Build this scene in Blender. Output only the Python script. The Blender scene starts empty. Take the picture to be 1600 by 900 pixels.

==

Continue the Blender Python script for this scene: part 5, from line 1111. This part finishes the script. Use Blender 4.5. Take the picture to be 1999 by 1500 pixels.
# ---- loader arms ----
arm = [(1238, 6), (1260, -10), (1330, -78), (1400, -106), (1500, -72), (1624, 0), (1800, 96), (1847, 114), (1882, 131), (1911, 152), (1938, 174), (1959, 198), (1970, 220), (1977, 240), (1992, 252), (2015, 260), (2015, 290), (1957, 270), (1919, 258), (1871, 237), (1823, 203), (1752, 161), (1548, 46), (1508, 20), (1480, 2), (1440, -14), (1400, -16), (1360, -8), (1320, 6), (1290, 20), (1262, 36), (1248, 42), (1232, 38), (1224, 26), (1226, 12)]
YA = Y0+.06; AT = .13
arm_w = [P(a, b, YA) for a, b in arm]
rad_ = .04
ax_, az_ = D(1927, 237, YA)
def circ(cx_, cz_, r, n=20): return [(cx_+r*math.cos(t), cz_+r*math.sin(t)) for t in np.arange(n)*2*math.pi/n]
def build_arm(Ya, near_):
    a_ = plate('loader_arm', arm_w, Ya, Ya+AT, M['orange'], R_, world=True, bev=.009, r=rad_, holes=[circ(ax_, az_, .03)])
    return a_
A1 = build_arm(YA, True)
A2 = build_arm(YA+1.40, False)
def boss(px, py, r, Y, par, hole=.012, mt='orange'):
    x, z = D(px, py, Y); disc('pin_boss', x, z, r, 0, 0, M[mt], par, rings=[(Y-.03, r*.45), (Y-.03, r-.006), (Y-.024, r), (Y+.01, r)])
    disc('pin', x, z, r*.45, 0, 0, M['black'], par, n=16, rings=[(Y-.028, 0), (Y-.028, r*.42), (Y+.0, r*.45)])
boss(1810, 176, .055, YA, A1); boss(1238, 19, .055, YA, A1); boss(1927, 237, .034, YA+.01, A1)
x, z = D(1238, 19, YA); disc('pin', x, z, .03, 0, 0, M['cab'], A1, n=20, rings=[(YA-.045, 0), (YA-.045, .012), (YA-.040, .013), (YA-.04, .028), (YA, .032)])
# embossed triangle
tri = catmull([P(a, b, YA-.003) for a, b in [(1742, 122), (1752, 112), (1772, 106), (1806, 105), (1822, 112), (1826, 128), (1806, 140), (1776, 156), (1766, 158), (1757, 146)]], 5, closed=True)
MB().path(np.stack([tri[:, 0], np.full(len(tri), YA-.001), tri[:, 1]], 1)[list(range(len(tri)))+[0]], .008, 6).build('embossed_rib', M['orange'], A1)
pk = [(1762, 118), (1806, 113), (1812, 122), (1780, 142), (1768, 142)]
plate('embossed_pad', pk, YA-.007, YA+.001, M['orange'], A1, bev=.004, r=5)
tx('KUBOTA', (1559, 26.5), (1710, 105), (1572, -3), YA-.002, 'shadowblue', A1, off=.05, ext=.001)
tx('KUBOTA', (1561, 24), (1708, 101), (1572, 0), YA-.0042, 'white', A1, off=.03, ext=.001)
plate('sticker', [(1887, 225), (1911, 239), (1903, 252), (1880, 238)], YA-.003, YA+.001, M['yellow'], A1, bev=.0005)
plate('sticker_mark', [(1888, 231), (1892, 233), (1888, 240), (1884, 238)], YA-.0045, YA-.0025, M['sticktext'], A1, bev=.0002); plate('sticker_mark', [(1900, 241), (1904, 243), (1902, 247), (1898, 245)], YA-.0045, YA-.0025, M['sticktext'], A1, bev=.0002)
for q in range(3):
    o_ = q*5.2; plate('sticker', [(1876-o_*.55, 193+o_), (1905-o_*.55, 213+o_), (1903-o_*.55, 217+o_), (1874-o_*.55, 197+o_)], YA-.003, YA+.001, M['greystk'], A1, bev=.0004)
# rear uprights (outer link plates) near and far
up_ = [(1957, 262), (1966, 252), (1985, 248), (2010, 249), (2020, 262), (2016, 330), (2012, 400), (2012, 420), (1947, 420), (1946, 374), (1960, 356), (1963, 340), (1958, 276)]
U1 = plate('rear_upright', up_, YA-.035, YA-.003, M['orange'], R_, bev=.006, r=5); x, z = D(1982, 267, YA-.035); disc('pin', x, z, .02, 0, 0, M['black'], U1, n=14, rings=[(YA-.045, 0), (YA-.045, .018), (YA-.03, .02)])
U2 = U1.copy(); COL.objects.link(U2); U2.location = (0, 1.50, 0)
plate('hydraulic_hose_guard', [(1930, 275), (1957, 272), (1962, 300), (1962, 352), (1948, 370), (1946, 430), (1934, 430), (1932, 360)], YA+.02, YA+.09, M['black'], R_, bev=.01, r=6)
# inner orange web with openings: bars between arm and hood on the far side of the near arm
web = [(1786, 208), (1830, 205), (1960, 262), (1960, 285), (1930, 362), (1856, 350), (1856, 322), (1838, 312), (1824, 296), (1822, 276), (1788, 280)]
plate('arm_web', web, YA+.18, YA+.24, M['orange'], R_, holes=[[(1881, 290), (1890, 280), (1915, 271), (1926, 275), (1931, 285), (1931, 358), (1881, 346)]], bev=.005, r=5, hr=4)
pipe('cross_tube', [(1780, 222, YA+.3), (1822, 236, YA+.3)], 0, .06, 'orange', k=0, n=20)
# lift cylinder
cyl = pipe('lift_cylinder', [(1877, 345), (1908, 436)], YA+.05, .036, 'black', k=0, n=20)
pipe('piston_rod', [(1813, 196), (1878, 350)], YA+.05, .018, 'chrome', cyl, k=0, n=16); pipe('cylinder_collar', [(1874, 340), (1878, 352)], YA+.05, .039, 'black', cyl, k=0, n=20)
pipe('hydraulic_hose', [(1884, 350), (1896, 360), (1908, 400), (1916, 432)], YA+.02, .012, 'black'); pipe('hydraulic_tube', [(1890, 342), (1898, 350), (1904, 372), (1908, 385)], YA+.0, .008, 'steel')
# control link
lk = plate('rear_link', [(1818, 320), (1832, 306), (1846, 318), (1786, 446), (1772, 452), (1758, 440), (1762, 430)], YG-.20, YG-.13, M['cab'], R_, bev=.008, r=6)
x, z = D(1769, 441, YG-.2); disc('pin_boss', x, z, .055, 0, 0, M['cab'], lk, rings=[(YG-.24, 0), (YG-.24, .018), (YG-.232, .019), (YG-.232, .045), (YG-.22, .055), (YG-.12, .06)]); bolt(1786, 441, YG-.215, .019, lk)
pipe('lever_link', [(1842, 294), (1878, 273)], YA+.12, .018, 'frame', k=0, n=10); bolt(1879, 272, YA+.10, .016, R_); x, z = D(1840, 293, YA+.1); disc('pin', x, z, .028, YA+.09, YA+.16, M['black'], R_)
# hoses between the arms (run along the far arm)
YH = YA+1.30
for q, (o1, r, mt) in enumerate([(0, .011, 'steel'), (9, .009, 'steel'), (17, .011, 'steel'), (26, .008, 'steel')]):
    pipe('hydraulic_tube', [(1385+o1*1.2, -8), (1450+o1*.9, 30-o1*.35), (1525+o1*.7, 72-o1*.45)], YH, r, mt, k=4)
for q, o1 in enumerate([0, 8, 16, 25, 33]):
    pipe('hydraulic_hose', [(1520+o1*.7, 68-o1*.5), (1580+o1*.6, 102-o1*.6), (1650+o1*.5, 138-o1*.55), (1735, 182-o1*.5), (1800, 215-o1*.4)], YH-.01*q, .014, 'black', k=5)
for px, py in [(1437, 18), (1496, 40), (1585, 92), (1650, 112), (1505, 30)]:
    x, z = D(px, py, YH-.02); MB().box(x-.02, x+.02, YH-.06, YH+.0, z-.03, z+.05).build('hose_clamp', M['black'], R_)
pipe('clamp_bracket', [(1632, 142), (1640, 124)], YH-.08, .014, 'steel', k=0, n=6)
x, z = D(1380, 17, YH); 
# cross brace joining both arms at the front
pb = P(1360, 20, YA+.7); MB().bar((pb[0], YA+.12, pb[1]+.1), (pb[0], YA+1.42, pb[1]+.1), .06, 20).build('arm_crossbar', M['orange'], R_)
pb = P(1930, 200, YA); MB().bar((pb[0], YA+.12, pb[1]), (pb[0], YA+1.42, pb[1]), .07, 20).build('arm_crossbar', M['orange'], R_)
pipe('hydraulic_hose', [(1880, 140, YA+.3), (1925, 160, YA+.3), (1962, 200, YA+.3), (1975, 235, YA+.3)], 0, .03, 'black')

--

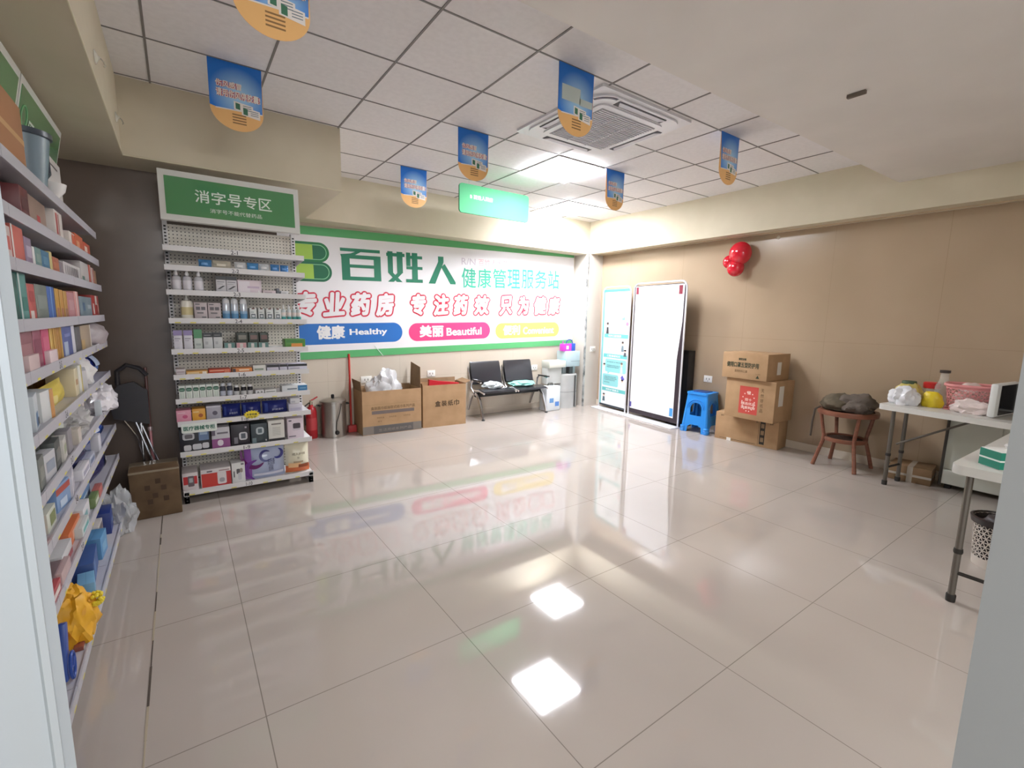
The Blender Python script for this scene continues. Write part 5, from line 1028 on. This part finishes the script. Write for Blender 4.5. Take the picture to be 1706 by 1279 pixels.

» **YOUR OBJECTIVE**
Where a line contains "Take", copy that line.

» **TASK RESULT**
Build this scene in Blender. Output only the Python script. The Blender scene starts empty. Take the picture to be 1600 by 900 pixels.
Continue the Blender Python script for this scene: part 5, from line 1111. This part finishes the script. Use Blender 4.5. Take the picture to be 1999 by 1500 pixels.
The Blender Python script for this scene continues. Write part 5, from line 1028 on. This part finishes the script. Write for Blender 4.5. Take the picture to be 1706 by 1279 pixels.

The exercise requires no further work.